In the week since our last edition of What’s Affecting Oil Prices, Brent pulled back from the brink of $70 to average $68.61/bbl.
For the upcoming week, Stratas Advisors expect Brent prices to average $68.50/bbl as trading activity picks up and the market remains quiet at the start of the week. This week Stratas analysts expect the West Texas Intermediate-Brent differential to average $5.50/bbl.
Geopolitical: Neutral
Geopolitics will be a neutral factor in the week ahead. The restart of production from Libya will offset comments from Saudi Arabia’s energy minister Khalid al-Falih indicated on Jan. 21 that OPEC members are likely to cooperate in some form past 2018. This is not likely to come as a surprise.
Dollar: Neutral
The dollar will be a neutral factor next week as crude oil remains more influenced by fundamental factors and sentiment.
Trader Sentiment: Positive
Trader sentiment will be a positive factor in the week ahead with net positioning near record highs.

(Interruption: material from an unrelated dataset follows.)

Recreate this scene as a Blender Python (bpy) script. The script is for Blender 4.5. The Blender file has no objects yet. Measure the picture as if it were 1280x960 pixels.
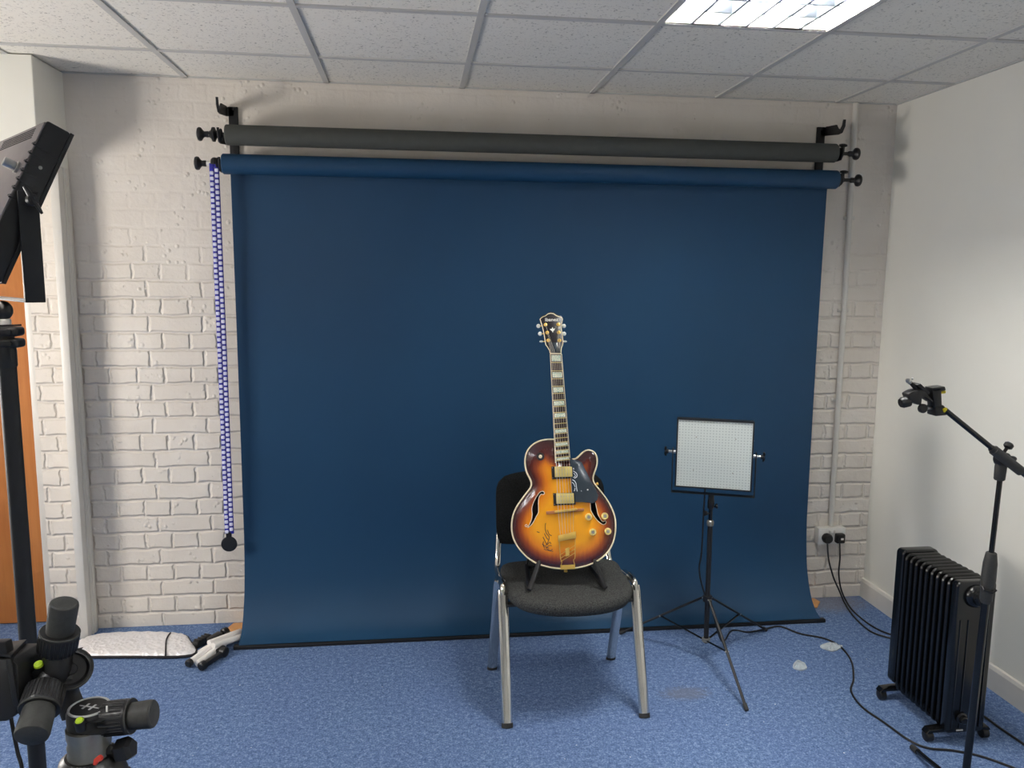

RSI hovers near overbought territory as it has since end-December, raising the possibility of a price correction, likely triggered by a negative weekly U.S. inventory report.
Supply: Neutral
New supply from Libya is offset by a fall of five oil-directed rigs in the U.S. Though this fall is likely weather-related, Stratas Advisors see supply as neutral this week.
Demand: neutral
Demand was a mixed bag last week as wild weather continues to move through much of the country. While there could be a surprise this week from the EIA, we consider it a neutral factor.
Refining: Neutral
Refining margins continue to fall but rebounded this week. While we are concerned about the longer term impacts of refinery margins compression, this is offset by some short-term increase.